Indonesia
butuh tangan dingin rakyat
Entah skenario pihak mana, jika
ternyata sedemikian diharapkan efek domino dari pemilu serentak 2019. Enerji
dan emosi rakyat diadu, diaduk-aduk
dengan teka-teki siapa sosok layak bakal calon wakil presiden. Soal hak istimewa
koruptor, status mantan warga binaan, tidak ada larangan maju di pemillu
legislatif 2019.
Arti sederhanya, kemanfaatan partai
politik yang sebagai pencetak presiden, hanya menambah beban berlapis, memperjelas
tekanan ganda, maupun memperbanyak tanggung terutang rakyat.

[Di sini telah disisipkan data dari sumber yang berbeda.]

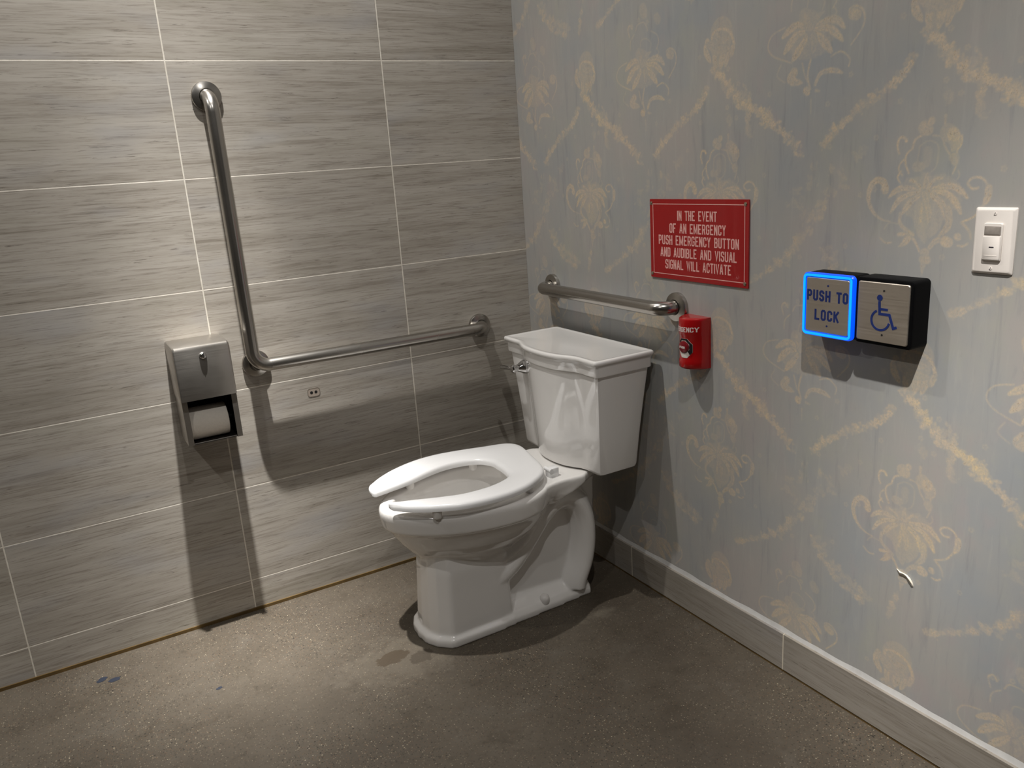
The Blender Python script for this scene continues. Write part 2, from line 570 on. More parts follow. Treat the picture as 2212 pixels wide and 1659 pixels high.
# hand-drawn block capitals made of strokes
def glyph(ch, W, H, r, n):
    f = lambda p, c=False, sharp=(): (fillet(p, r, c, n, sharp), c)
    s = lambda p: (p, False)
    if ch == 'A': return [s([(0, 0), (W * .42, H), (W * .58, H), (W, 0)]), s([(W * .16, H * .27), (W * .84, H * .27)])]
    if ch == 'B': return [f([(0, H), (W * .95, H), (W * .95, H * .53), (0, H * .53)]), f([(0, H * .53), (W, H * .53), (W, 0), (0, 0)]), s([(0, 0), (0, H)])]
    if ch == 'C': return [f([(W, H * .68), (W, H), (0, H), (0, 0), (W, 0), (W, H * .32)])]
    if ch == 'D': return [f([(0, H), (W, H), (W, 0), (0, 0)]), s([(0, 0), (0, H)])]
    if ch == 'E': return [s([(W * .92, H), (0, H), (0, 0), (W * .92, 0)]), s([(0, H * .52), (W * .82, H * .52)])]
    if ch == 'F': return [s([(W * .92, H), (0, H), (0, 0)]), s([(0, H * .50), (W * .80, H * .50)])]
    if ch == 'G': return [f([(W, H * .70), (W, H), (0, H), (0, 0), (W, 0), (W, H * .46), (W * .55, H * .46)], False, (5,))]
    if ch == 'H': return [s([(0, 0), (0, H)]), s([(W, 0), (W, H)]), s([(0, H * .5), (W, H * .5)])]
    if ch == 'I': return [s([(0, 0), (0, H)])]
    if ch == 'K': return [s([(0, 0), (0, H)]), s([(0, H * .38), (W, H)]), s([(W * .36, H * .60), (W, 0)])]
    if ch == 'L': return [s([(0, H), (0, 0), (W * .92, 0)])]
    if ch == 'M': return [s([(0, 0), (0, H)]), s([(0, H), (W * .5, H * .12), (W, H)]), s([(W, 0), (W, H)])]
    if ch == 'N': return [s([(0, 0), (0, H)]), s([(0, H), (W, 0)]), s([(W, 0), (W, H)])]
    if ch == 'O': return [f([(0, 0), (W, 0), (W, H), (0, H)], True)]
    if ch == 'P': return [f([(0, H), (W, H), (W, H * .44), (0, H * .44)]), s([(0, 0), (0, H)])]
    if ch == 'R': return [f([(0, H), (W, H), (W, H * .47), (0, H * .47)]), s([(0, 0), (0, H)]), s([(W * .62, H * .47), (W, 0)])]
    if ch == 'S': return [f([(W, H * .72), (W, H), (0, H), (0, H * .54), (W, H * .47), (W, 0), (0, 0), (0, H * .28)])]
    if ch == 'T': return [s([(0, H), (W, H)]), s([(W * .5, 0), (W * .5, H)])]
    if ch == 'U': return [f([(0, H), (0, 0), (W, 0), (W, H)])]
    if ch == 'V': return [s([(0, H), (W * .5, 0), (W, H)])]
    if ch == 'W': return [s([(0, H), (W * .26, 0), (W * .5, H * .92), (W * .74, 0), (W, H)])]
    if ch == 'Y': return [s([(0, H), (W * .5, H * .46), (W, H)]), s([(W * .5, H * .46), (W * .5, 0)])]
    return []

def letter_width(ch, w):
    return {'I': 0.0, ' ': w * 0.55, 'M': w * 1.35, 'W': w * 1.55, 'T': w * 1.0, 'V': w * 1.1, 'A': w * 1.1}.get(ch, w)

def write(mb, text, height, w, stroke, gap, mapf, cx, cy, h0, h1, round_n=4, r=None, total=None):
    """centred line of capitals; w is the letter width between stroke centres"""
    H = height - stroke
    r = r if r is not None else w * 0.42
    adv = [letter_width(c, w) + stroke + gap for c in text]
    tot = sum(adv) - gap
    sx = 1.0 if total is None else total / tot
    x = cx - tot * sx / 2
    for c, a in zip(text, adv):
        lw = letter_width(c, w)
        for pts, closed in glyph(c, lw, H, r, round_n):
            if not closed:                       # square the stroke ends off at the letter's box
                pts = [tuple(p) for p in pts]
                for e, f in ((0, 1), (-1, -2)):
                    d = Vector(pts[e]) - Vector(pts[f])
                    d.normalize()
                    if abs(d.y) > 0.5 and (abs(pts[e][1]) < 1e-6 or abs(pts[e][1] - H) < 1e-6):
                        pts[e] = tuple(Vector(pts[e]) + d * (stroke / 2 / abs(d.y)))
                    elif abs(d.x) > 0.9 and (abs(pts[e][0]) < 1e-6 or pts[e][0] > lw * 0.9):
                        pts[e] = tuple(Vector(pts[e]) + d * (stroke / 2))
            mb.ribbon([(x + (px + stroke / 2) * sx, cy - H / 2 + py) for px, py in pts], stroke * (sx + 1) / 2, mapf, h0, h1, closed)
        x += a * sx

def screw_mesh(mapf, r, h, slot_dark=True):
    mb = MB()
    c = circle(r, 20)
    mb.prism(c, mapf, 0, h * 0.5)
    mb.prism(circle(r * 0.72, 20), mapf, h * 0.5, h)
    return mb

# ------------------------------------------------------------------ room shell
ROOM_X, ROOM_Y, ROOM_Z = -3.4, -3.4, 3.02
TH = 0.12
mb = MB(); mb.box((ROOM_X - TH, ROOM_Y - TH, -TH), (TH, TH, 0)); struct('floor', mb, MAT['floor'])
mb = MB(); mb.box((ROOM_X - TH, ROOM_Y - TH, ROOM_Z), (TH, TH, ROOM_Z + TH)); struct('ceiling', mb, MAT['ceiling'])
mb = MB(); mb.box((ROOM_X - TH, 0, 0), (TH, TH, ROOM_Z)); struct('wall_left', mb, MAT['tile'])
mb = MB(); mb.box((ROOM_X - TH, ROOM_Y - TH, 0), (TH, ROOM_Y, ROOM_Z)); struct('wall_back', mb, MAT['wall_paint'])
mb = MB(); mb.box((ROOM_X - TH, ROOM_Y, 0), (ROOM_X, 0, ROOM_Z)); struct('wall_far', mb, MAT['wall_paint'])

# papered wall: damask print rasterised from strokes onto a fine grid of the wall mesh
PAT_P=[([-8,-4,-46,5,-68,0,-82,-13],3.6,9.9,0.8),([-8,-4,-37,-6,-61,-19,-77,-42],3.6,9.0,0.8),([-8,-4,-28,-15,-43,-30,-51,-43],3.6,10.8,0.7),([-8,-4,21,6,51,6,75,-13],3.6,10.8,0.85),([-8,-4,31,-4,53,-20,65,-41],3.6,10.8,0.85),([-8,-4,17,-15,30,-29,41,-56],5.4,10.8,0.75),([-8,-4,-26,14,-39,19],5.4,7.2,0.6),([-5,1,-6,23,-4,33],10.8,3.6,0.6),([-8,-4,11,20,24,22],7.2,5.4,0.6),([-8,-6,-11,-30,-13,-57],7.2,7.2,0.55),([-8,-6,4,-42,2,-62],9.0,7.2,0.55),([41,-34,43,-63,24,-87],8.8,7.1,0.55),([-55,-43,-54,-64,-27,-83],7.5,7.5,0.5),([-14,-42,-8,-70,-2,-97],21.9,11.0,0.28),([17,-33,17,-60,7,-87],23.3,9.0,0.3),([-11,-114,-23,-94,-40,-83,-56,-84],3.7,7.5,0.75),([-37,-91,-45,-101,-55,-107],9.4,2.8,0.7),([6,-111,19,-94,40,-86],3.7,9.2,0.6),([40,-93,50,-96],12.6,10.8,0.75),([82,-95,74,-100,64,-99],3.9,3.2,0.8),([62,-83,65,-86],8.9,7.1,0.7),([69,-58,83,-72,87,-86],5.3,3.2,0.5),([-97,-92,-85,-101,-72,-100],3.5,3.5,0.6),([-89,-74,-79,-62,-60,-63],1.9,1.9,0.4),([0,-116,3,-128,-2,-142,-3,-159],11.1,2.8,0.5),([-2,-129,10,-130],11.2,9.3,0.5),([-91,1,-95,15,-109,21,-124,9,-128,-15,-117,-40,-97,-55,-77,-59],9.4,2.6,0.8),([-92,5,-100,2],7.5,3.8,0.6),([93,4,82,3,74,13,84,22,100,20,112,4,112,-11,104,-27,90,-46,67,-57],4.4,3.4,0.75),([112,4,112,-11,105,-27],8.4,6.7,0.7),([-17,102,-33,94,-39,77],3.9,3.9,0.8),([-42,75,-50,67,-51,52,-43,32],3.6,3.9,0.8),([-55,58,-63,49,-64,38,-56,29],2.9,2.9,0.75),([-60,36,-66,25,-59,14],4.0,2.6,0.8),([-65,69,-70,84,-66,98,-56,98,-52,92],3.3,5.5,0.85),([1,99,18,95,27,76,37,63],2.8,3.5,0.55),([40,99,46,94],15.3,11.9,0.65),([29,104,45,87,40,70],18.8,10.2,0.35),([56,96,57,82,49,69,53,54,48,39,44,29],3.4,2.4,0.6),([43,58,48,46],10.3,6.9,0.4),([54,35,57,25,47,13],2.1,1.4,0.45),([-16,114,-5,107],15.7,14.0,0.55),([-3,125,-8,119],8.6,6.9,0.6),([23,132,23,117],6.1,3.4,0.5),([-25,80,-8,90,10,84,14,68,11,43,-4,31,-20,37,-26,52,-24,78],2.5,2.5,0.35),([-7,72,-7,44],10.6,10.6,0.2),([-28,44,-13,44],10.8,10.8,0.35)]
PAT_Q=[([-1,-2,-35,14,-72,-5],4.4,13.3,0.7),([-1,-2,-36,-7,-66,-37],4.4,14.8,0.75),([-1,-2,-19,-27,-43,-54],4.4,14.8,0.75),([-1,-2,38,10,66,7,84,-10],4.4,13.3,0.65),([-1,-2,47,-5,81,-33],4.4,13.3,0.7),([-1,-2,27,-20,55,-51],5.9,14.8,0.7),([6,-15,12,-30,7,-48],11.8,8.9,0.4),([-1,-2,-10,23,-15,35],10.3,7.4,0.45),([-1,-2,14,19,34,28],8.9,5.9,0.4),([-66,14,-100,4,-112,-19,-95,-40,-46,-59],3.0,3.0,0.55),([103,5,94,20,110,25,127,12,127,-13,101,-44],5.1,2.8,0.6),([103,12,116,7],14.1,11.3,0.5),([55,-59,78,-53,99,-69,97,-84],3.5,2.9,0.6),([17,-109,30,-89,59,-86,83,-94],4.2,9.0,0.7),([-39,-79,-48,-94,-17,-102],12.2,9.2,0.6),([4,-59,-3,-89,5,-117],4.8,4.2,0.6),([-18,-63,-9,-91,2,-107],3.6,3.0,0.5),([-75,-60,-85,-81,-63,-97],3.1,3.1,0.35),([-5,-119,-1,-125],10.4,7.9,0.75),([19,-121,29,-123],6.7,4.2,0.4),([7,-138,8,-166],3.7,1.8,0.35),([7,103,-17,101,-26,87],2.6,2.6,0.55),([7,103,20,88,21,79],2.6,2.6,0.5),([35,77,58,65,64,47,55,31],2.6,2.6,0.5),([-33,79,-48,64,-50,43],2.9,2.6,0.5),([-52,75,-58,95,-49,104,-41,95],3.0,4.7,0.55),([-9,43,-4,60,16,62,34,48,29,32],2.3,2.3,0.35),([4,136,13,115],17.1,17.1,0.3),([57,107,66,95],14.0,14.0,0.25),([57,34,64,21,47,15],2.6,2.0,0.4),([-15,29,19,16],17.7,17.7,0.25)]
PAT_R=[([-31,18,-26,35,0,40,28,28,40,1],6.9,7.9,0.75),([-46,19,-51,-2,-35,-28],9.0,10.6,0.7),([-15,27,-4,15,23,16],10.5,10.5,0.5),([-15,-4,-23,-24,-15,-41],9.5,7.9,0.65),([4,-7,-2,-46],13.1,9.4,0.65),([23,-15,12,-45],10.4,6.2,0.65),([36,-6,31,-24],8.8,6.2,0.6),([-35,9,-12,-5,27,-5],13.2,10.6,0.45),([0,35,-4,-6,-4,-37],44.0,28.5,0.3)]
PAT_G=[([-32,-43,-5,-64,17,-85,48,-119,81,-136,115,-150,155,-175],14.3,22.5,0.75),([-43,-85,-64,-111,-84,-128,-129,-151,-169,-173,-196,-193,-221,-213,-244,-240],8.3,18.8,0.75),([76,-103,87,-129,81,-178,95,-201],21.5,13.7,0.55),([20,-154,31,-173],14.4,8.2,0.3),([-24,-36,3,-64,59,-124,122,-152,170,-186,216,-226,243,-256],18.2,24.3,0.8)]
PAT_H=[([-240,-120,-207,-165,-162,-199,-89,-230],10.1,20.2,0.55),([245,-97,188,-154,124,-197,57,-232],11.3,14.2,0.6),([-7,-168,-20,-200,-28,-236],9.5,6.3,0.5)]
PAT_S=[([9,28,5,12],25.6,22.0,0.4),([-30,1,-33,-31],26.2,26.2,0.35),([43,2,56,-1],25.4,21.8,0.6),([-6,-48,20,-50],33.8,30.1,0.55),([28,-47,48,-18],18.5,14.8,0.4),([70,50,66,38],14.2,10.6,0.5),([90,39,87,16],14.1,10.6,0.4),([116,75,139,78],17.2,13.8,0.4),([16,59,12,44],21.7,18.1,0.4),([4,-79,-26,-117,-57,-152],18.9,11.3,0.5),([60,-114,83,-151],11.1,7.4,0.35),([104,-164,144,-188,207,-211],11.1,22.1,0.45)]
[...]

Peta politik nasional berubah hanya
lima tahun sekali. Peta politik daerah mengalami segmentasi akibat pilkada
serentak. Kedaulatan daerah provinsi akan semakin nyata. Dejure, gubernur sebagai
perpanjangan tangan pemerintah. Bukan sekedar tukang halo-halo. Urusan dan
usulan pembangunan dari bawah melalui mekanisme wewenang provinsi.
De facto atau kondisi nyata, gubernur,
bupati/walikota yang satu partai dengan presiden menghadirkan NKRI dalam
blok-blok. Kondisi ini menuju proses pematangan paket politik ‘nasakom’ warisan
Orde Lama. Aroma irama politik 2014-2019 menjadi masa transisi, batu loncatan. Sudah
kebaca.
Rakyat terbiasa berjuang untuk
melawan tirani lokal (koalisi penguasa dengan pengusaha). Rakyat kebal dengan
bencana politik buatan manusia.
Melihat acara, adegan, atraksi
manusia politik dengan aneka modus, menjadikan rakyat semakin maklum. Memperkokoh
barisan. Memperkuat wujud persatuan dan kesatuan. Semakin yakin dengan
substansi dan redaksi doa.
Praktik demokrasi berjalan terbalik.
Pihak yang dipilih – sebut saja wakil rakyat, wakil daerah, kepala daerah,
kepala negara – merasa sebagai pihak
yang dibutuhkan. Mampu menggaet jumlah pemilih untuk meraih kursi sesuai aturan
main, semakin merasa bak raja diraja.
Geliat rakyat bukan alternatif terakhir.